Amen, Dr Katz! You stated it well!
“There Is Absolutely No Such “Thing” As A Responsible Breeder. Not While Millions Of Adoptable Dogs Cats, Horses And Other Fellow Beings Are Killed Every Year In Our Nation’s Shelters and Mexican and Canadian Slaughter Houses. ALL Breeders, regardless of who they are, and all those who “buy” from them, are being grossly irresponsible. Let us not forget the silliness and arrogance of the Westminster Dog Show and the American Kennel Club, purveyors of inbred dogs. Rescue and Adopt, never buy or sell a fellow being. Think and act as their Guardian, their family, never as their ‘owner.’ ”

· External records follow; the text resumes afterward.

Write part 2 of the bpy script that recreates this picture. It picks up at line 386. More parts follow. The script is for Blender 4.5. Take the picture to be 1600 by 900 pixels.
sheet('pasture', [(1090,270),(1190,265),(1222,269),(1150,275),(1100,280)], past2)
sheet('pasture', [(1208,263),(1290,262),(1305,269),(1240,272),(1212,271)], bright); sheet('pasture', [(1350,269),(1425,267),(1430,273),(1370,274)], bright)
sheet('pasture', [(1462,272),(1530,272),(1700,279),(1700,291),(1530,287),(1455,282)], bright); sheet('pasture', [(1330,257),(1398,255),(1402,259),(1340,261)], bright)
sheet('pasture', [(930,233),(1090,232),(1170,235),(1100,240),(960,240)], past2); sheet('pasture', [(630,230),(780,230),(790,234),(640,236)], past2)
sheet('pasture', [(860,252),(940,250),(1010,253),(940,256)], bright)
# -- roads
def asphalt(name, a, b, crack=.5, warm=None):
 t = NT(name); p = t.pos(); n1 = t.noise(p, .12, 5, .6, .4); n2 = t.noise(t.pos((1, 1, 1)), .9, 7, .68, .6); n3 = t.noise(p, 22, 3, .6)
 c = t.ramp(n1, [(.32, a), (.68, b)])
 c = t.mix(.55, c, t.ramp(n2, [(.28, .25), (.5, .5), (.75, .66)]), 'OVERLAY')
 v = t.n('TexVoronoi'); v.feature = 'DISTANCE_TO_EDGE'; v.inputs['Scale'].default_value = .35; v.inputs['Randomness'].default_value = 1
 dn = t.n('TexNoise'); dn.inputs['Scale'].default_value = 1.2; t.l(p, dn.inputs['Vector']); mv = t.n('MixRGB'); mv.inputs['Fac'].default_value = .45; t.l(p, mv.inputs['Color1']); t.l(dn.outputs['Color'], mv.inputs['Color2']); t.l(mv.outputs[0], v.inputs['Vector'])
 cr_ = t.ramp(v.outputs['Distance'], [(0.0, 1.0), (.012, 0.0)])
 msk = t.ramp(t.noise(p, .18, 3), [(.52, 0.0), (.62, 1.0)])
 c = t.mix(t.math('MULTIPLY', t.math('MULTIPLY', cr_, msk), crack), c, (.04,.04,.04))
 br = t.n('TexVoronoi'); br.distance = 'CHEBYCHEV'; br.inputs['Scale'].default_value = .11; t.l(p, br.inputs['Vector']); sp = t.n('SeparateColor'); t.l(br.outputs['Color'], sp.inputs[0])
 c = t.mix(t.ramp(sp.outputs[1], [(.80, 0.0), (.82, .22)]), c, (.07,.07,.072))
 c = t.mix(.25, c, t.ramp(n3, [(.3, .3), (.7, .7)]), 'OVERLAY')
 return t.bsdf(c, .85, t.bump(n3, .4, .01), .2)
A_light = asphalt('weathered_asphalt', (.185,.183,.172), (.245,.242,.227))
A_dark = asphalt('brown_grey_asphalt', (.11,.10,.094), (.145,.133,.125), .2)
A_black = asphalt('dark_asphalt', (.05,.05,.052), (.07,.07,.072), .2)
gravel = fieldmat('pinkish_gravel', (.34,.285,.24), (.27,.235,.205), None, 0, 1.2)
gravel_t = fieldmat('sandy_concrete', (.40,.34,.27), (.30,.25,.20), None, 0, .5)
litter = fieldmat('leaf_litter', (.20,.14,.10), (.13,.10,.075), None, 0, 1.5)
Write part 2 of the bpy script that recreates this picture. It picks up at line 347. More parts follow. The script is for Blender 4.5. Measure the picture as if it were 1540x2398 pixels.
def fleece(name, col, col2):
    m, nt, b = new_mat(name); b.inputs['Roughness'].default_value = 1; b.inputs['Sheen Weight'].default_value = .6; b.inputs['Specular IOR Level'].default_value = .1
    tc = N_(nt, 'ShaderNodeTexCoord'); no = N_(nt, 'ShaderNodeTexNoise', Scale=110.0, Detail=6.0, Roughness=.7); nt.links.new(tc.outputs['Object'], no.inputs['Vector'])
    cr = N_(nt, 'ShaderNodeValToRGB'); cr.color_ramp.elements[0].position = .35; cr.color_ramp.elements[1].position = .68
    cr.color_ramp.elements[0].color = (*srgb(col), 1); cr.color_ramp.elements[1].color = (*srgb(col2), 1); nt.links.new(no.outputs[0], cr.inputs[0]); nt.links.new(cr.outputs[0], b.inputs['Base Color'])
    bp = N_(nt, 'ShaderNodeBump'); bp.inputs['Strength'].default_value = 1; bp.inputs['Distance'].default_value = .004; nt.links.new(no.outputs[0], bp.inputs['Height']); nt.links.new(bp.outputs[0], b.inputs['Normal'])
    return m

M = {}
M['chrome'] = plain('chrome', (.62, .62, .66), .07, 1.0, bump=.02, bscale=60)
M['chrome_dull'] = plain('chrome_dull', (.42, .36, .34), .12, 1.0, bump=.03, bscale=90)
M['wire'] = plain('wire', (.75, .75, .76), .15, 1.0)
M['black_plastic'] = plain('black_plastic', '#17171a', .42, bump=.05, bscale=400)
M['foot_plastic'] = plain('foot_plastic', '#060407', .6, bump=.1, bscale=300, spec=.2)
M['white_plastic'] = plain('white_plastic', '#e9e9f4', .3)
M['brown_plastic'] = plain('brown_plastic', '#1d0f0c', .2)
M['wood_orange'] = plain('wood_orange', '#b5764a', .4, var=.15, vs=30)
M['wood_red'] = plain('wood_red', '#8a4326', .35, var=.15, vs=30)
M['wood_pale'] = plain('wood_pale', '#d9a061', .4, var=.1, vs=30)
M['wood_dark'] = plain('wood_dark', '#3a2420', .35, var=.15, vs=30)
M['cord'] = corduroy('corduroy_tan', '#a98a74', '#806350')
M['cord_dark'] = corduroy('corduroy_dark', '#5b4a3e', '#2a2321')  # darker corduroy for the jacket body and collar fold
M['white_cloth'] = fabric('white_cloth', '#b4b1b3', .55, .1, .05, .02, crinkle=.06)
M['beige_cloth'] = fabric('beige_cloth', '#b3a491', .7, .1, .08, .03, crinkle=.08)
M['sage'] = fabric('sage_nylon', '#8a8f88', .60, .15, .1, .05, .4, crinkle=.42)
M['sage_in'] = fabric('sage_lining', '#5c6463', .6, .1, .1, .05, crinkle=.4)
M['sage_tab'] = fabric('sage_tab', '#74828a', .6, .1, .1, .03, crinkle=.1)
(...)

We miss you, and are delighted to hear from you!
Love and hugs,
Charlene
Hi Merritt,
Conflict of interest comes to mind …… keep on reporting on this development. The wealthiest lobbyists hire the best at what they do. And are usually the ones that make the most money and will do what they have to do to keep their market share. Thank you for your article.
Great article, Merritt. It’s still so shocking. Even Humane Watch is scratching their head over this one. Reminds me of a certain LA ex-GM who tried to get work consulting but couldn’t. Then he got a gig lobbying for declawing cats, a completely 180 from his previous position besides all other animal lovers. Sayres working for breeders is as shocking as if he were lobbying to make it legal to eat dogs and cats. Was he that desperate for money? Who can ever take him seriously?
Oh, that’s funny. I would think Berman’s vermin would be dancing in the aisles of Petland–a supposed animal welfare person has come over to the unfettered animal use side.
In one paragraph Dr. Katz you have encompassed it all. I fully support your every word.
I was a member of PIJAC for many years. They represent manufacturers of pet products as well as retailers, breeders and importers. I quit over a decade ago because of their unwillingness to call out the truly bad players in the animal industry. There are really some good, kind and responsible breeders.. But they cannot compete against the low ball prices of animal mills. Besides there is no escape from the fact that it is morally repugnant to kill an animal with one hand while breeding another animal with the other.